■ **Problem statement**: Without the pictures, return exactly the lines from the one with "Reconstruct this image" through the one with "S.camera = cam". Both end lines belong in the copy.
-------- Data listing --------
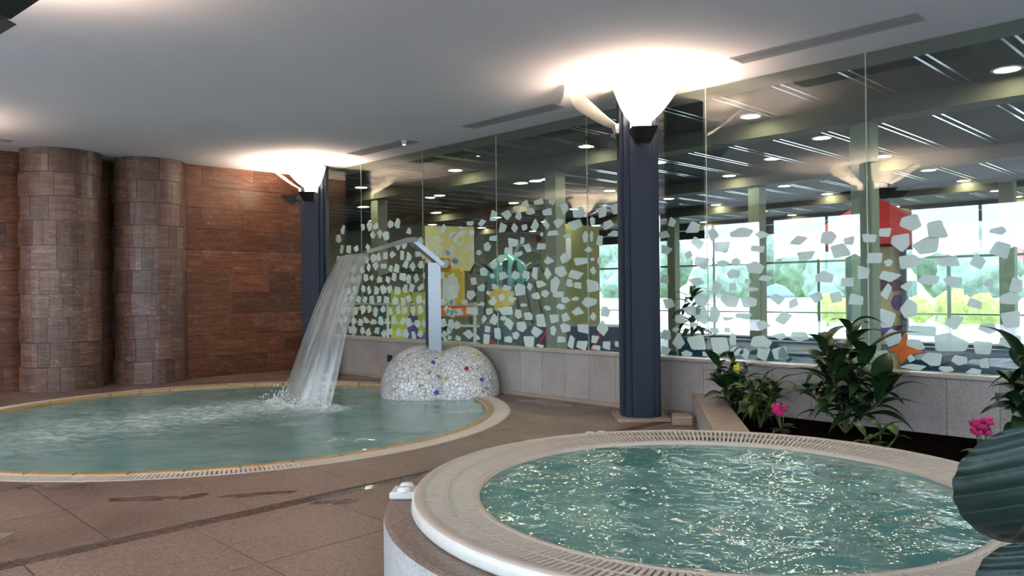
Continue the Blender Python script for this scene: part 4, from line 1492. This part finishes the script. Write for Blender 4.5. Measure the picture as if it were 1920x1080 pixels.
--------
-------- Data listing --------
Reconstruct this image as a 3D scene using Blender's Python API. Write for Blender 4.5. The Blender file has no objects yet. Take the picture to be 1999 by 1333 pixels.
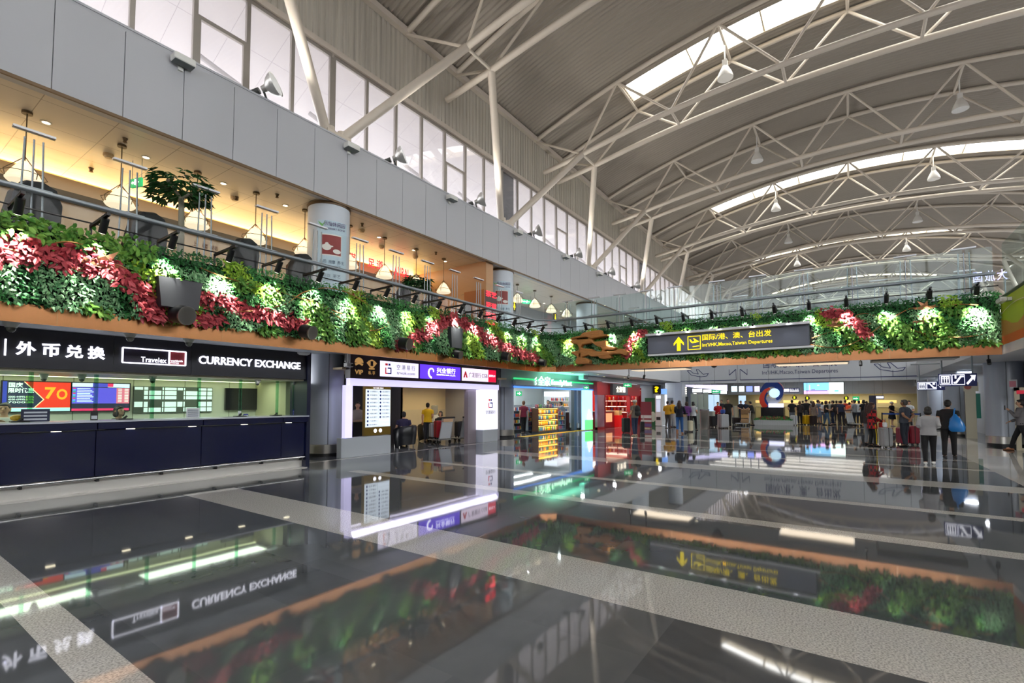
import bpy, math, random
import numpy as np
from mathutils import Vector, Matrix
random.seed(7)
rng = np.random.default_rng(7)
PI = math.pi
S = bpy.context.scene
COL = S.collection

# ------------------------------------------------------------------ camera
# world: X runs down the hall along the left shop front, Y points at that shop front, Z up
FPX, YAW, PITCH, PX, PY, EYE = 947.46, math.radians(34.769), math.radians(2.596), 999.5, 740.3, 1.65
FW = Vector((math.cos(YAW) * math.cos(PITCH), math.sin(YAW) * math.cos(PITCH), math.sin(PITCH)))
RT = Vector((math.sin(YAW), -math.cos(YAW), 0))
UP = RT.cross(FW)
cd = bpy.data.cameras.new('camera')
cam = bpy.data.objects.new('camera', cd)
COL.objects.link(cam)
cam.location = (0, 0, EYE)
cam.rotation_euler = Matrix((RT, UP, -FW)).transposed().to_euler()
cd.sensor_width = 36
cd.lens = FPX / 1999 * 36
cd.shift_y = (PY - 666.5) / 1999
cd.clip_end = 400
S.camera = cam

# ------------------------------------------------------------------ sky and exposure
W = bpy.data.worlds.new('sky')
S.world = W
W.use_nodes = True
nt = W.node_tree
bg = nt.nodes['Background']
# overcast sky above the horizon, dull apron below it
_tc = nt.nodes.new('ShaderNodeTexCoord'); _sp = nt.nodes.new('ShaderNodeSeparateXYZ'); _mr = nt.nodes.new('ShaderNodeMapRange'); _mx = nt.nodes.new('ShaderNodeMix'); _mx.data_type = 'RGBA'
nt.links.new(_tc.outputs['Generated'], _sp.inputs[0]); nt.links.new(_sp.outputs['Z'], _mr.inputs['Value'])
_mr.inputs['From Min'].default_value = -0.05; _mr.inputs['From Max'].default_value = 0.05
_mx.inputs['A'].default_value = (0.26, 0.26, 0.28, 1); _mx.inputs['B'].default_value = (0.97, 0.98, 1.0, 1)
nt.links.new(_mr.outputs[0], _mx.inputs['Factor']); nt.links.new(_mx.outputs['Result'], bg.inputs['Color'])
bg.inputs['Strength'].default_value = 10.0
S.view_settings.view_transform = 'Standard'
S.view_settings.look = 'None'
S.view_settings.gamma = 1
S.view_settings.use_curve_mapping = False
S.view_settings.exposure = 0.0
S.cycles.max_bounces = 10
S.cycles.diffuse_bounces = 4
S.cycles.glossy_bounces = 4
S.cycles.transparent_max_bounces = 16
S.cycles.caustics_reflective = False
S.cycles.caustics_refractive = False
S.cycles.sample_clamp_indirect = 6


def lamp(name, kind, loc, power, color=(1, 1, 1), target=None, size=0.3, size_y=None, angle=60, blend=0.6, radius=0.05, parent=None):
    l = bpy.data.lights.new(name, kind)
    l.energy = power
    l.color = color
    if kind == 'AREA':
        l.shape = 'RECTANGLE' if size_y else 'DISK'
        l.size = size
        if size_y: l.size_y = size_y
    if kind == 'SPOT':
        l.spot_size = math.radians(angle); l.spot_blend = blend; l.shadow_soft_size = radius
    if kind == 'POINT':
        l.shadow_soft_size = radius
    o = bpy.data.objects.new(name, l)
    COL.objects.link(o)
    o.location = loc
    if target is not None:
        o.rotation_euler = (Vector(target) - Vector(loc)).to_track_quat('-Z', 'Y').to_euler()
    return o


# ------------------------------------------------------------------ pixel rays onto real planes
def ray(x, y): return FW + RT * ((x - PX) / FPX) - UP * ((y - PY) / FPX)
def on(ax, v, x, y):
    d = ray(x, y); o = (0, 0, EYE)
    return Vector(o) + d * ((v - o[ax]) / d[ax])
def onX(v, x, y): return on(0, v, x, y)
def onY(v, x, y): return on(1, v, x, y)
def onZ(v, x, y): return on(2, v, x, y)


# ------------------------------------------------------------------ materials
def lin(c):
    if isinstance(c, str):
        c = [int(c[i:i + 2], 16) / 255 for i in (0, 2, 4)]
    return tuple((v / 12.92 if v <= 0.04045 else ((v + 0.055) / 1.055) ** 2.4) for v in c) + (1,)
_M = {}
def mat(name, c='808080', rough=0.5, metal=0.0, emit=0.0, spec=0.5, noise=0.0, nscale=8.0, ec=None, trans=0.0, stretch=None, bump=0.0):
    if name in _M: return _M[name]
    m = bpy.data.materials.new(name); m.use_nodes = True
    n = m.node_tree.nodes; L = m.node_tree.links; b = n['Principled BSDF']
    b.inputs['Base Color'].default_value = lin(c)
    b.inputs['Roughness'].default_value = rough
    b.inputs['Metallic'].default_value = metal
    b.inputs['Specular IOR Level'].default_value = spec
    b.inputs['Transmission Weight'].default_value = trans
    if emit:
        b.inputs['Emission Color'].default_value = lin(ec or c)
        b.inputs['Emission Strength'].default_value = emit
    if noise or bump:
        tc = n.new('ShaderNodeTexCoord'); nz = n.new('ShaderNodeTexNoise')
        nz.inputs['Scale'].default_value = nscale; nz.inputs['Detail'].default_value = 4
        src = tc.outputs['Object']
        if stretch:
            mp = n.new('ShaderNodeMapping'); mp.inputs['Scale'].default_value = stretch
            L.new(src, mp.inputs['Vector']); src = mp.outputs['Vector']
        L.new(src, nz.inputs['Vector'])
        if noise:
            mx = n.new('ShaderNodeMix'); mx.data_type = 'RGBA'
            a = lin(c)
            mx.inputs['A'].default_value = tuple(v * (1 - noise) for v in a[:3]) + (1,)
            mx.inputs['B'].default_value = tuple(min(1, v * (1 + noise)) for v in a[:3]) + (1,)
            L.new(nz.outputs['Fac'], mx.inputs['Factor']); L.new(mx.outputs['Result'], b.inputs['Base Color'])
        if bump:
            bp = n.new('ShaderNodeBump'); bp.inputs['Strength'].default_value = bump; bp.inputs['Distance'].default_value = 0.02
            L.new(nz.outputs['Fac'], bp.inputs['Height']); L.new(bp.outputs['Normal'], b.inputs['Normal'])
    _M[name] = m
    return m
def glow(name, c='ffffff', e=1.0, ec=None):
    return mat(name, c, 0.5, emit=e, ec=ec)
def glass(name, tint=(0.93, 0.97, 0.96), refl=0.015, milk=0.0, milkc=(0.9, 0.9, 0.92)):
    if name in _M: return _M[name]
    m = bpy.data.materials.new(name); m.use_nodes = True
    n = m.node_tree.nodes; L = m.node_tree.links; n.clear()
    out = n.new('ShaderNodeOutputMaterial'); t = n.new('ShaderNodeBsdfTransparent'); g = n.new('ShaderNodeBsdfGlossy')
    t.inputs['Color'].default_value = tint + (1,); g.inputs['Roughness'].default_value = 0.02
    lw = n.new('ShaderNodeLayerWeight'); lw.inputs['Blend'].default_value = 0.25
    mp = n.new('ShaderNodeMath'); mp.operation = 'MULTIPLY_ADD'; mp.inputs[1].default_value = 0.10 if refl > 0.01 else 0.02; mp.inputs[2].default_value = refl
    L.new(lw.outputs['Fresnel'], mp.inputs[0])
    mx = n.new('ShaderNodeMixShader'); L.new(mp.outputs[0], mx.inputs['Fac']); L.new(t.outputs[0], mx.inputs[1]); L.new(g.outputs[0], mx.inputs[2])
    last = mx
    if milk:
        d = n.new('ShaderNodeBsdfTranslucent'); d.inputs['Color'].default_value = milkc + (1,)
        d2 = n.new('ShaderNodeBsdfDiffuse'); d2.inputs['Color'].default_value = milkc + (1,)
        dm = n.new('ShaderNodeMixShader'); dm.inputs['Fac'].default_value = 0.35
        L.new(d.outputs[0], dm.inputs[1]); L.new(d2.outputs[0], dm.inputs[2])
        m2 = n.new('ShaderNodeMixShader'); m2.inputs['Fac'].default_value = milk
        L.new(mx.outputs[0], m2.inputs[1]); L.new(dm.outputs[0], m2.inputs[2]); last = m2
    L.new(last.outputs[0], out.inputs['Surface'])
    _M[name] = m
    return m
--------
■ **Solution for this task**:
Reconstruct this image as a 3D scene using Blender's Python API. Write for Blender 4.5. The Blender file has no objects yet. Take the picture to be 1999 by 1333 pixels.
import bpy, math, random
import numpy as np
from mathutils import Vector, Matrix
random.seed(7)
rng = np.random.default_rng(7)
PI = math.pi
S = bpy.context.scene
COL = S.collection

# ------------------------------------------------------------------ camera
# world: X runs down the hall along the left shop front, Y points at that shop front, Z up
FPX, YAW, PITCH, PX, PY, EYE = 947.46, math.radians(34.769), math.radians(2.596), 999.5, 740.3, 1.65
FW = Vector((math.cos(YAW) * math.cos(PITCH), math.sin(YAW) * math.cos(PITCH), math.sin(PITCH)))
RT = Vector((math.sin(YAW), -math.cos(YAW), 0))
UP = RT.cross(FW)
cd = bpy.data.cameras.new('camera')
cam = bpy.data.objects.new('camera', cd)
COL.objects.link(cam)
cam.location = (0, 0, EYE)
cam.rotation_euler = Matrix((RT, UP, -FW)).transposed().to_euler()
cd.sensor_width = 36
cd.lens = FPX / 1999 * 36
cd.shift_y = (PY - 666.5) / 1999
cd.clip_end = 400
S.camera = cam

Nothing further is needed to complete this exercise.